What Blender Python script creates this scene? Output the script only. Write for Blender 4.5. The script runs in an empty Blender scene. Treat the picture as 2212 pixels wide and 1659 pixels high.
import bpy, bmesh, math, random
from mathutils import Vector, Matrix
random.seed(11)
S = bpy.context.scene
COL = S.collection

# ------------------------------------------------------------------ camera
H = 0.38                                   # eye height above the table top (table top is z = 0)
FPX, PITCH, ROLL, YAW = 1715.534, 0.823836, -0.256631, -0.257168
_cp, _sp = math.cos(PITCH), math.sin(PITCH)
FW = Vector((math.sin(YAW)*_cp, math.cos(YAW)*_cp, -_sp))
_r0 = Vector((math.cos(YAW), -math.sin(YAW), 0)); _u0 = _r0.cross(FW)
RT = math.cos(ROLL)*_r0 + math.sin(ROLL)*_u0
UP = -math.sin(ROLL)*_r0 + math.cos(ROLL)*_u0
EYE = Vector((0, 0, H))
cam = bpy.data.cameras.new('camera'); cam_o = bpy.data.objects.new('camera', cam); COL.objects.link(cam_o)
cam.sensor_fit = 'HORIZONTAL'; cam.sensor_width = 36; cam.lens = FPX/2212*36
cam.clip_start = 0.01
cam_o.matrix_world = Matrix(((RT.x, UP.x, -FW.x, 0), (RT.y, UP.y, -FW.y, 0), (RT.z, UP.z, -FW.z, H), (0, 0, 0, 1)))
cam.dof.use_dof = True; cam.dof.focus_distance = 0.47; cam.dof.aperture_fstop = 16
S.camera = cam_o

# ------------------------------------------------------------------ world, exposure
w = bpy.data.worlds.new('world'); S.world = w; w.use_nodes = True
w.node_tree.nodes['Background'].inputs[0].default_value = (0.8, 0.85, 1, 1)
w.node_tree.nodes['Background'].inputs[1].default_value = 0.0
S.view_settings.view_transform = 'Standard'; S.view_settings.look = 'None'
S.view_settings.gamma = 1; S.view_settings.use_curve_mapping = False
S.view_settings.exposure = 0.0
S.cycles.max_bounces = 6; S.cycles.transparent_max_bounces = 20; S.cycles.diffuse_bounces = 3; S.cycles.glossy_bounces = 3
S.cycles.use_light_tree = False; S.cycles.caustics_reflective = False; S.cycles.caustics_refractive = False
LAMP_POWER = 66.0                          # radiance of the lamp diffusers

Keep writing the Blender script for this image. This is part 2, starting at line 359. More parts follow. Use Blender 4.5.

§ **Your objective**
Every entry in the listing must be retyped exactly.

§ **Result of this exercise**
What Blender Python script creates this scene? Output the script only. Write for Blender 4.5. The script runs in an empty Blender scene. Treat the picture as 2212 pixels wide and 1659 pixels high.
import bpy, bmesh, math, random
from mathutils import Vector, Matrix
random.seed(11)
S = bpy.context.scene
COL = S.collection

# ------------------------------------------------------------------ camera
H = 0.38                                   # eye height above the table top (table top is z = 0)
FPX, PITCH, ROLL, YAW = 1715.534, 0.823836, -0.256631, -0.257168
_cp, _sp = math.cos(PITCH), math.sin(PITCH)
FW = Vector((math.sin(YAW)*_cp, math.cos(YAW)*_cp, -_sp))
_r0 = Vector((math.cos(YAW), -math.sin(YAW), 0)); _u0 = _r0.cross(FW)
RT = math.cos(ROLL)*_r0 + math.sin(ROLL)*_u0
UP = -math.sin(ROLL)*_r0 + math.cos(ROLL)*_u0
EYE = Vector((0, 0, H))
cam = bpy.data.cameras.new('camera'); cam_o = bpy.data.objects.new('camera', cam); COL.objects.link(cam_o)
cam.sensor_fit = 'HORIZONTAL'; cam.sensor_width = 36; cam.lens = FPX/2212*36
cam.clip_start = 0.01
cam_o.matrix_world = Matrix(((RT.x, UP.x, -FW.x, 0), (RT.y, UP.y, -FW.y, 0), (RT.z, UP.z, -FW.z, H), (0, 0, 0, 1)))
cam.dof.use_dof = True; cam.dof.focus_distance = 0.47; cam.dof.aperture_fstop = 16
S.camera = cam_o

# ------------------------------------------------------------------ world, exposure
w = bpy.data.worlds.new('world'); S.world = w; w.use_nodes = True
w.node_tree.nodes['Background'].inputs[0].default_value = (0.8, 0.85, 1, 1)
w.node_tree.nodes['Background'].inputs[1].default_value = 0.0
S.view_settings.view_transform = 'Standard'; S.view_settings.look = 'None'
S.view_settings.gamma = 1; S.view_settings.use_curve_mapping = False
S.view_settings.exposure = 0.0
S.cycles.max_bounces = 6; S.cycles.transparent_max_bounces = 20; S.cycles.diffuse_bounces = 3; S.cycles.glossy_bounces = 3
S.cycles.use_light_tree = False; S.cycles.caustics_reflective = False; S.cycles.caustics_refractive = False
LAMP_POWER = 66.0                          # radiance of the lamp diffusers

Keep writing the Blender script for this image. This is part 2, starting at line 359. More parts follow. Use Blender 4.5.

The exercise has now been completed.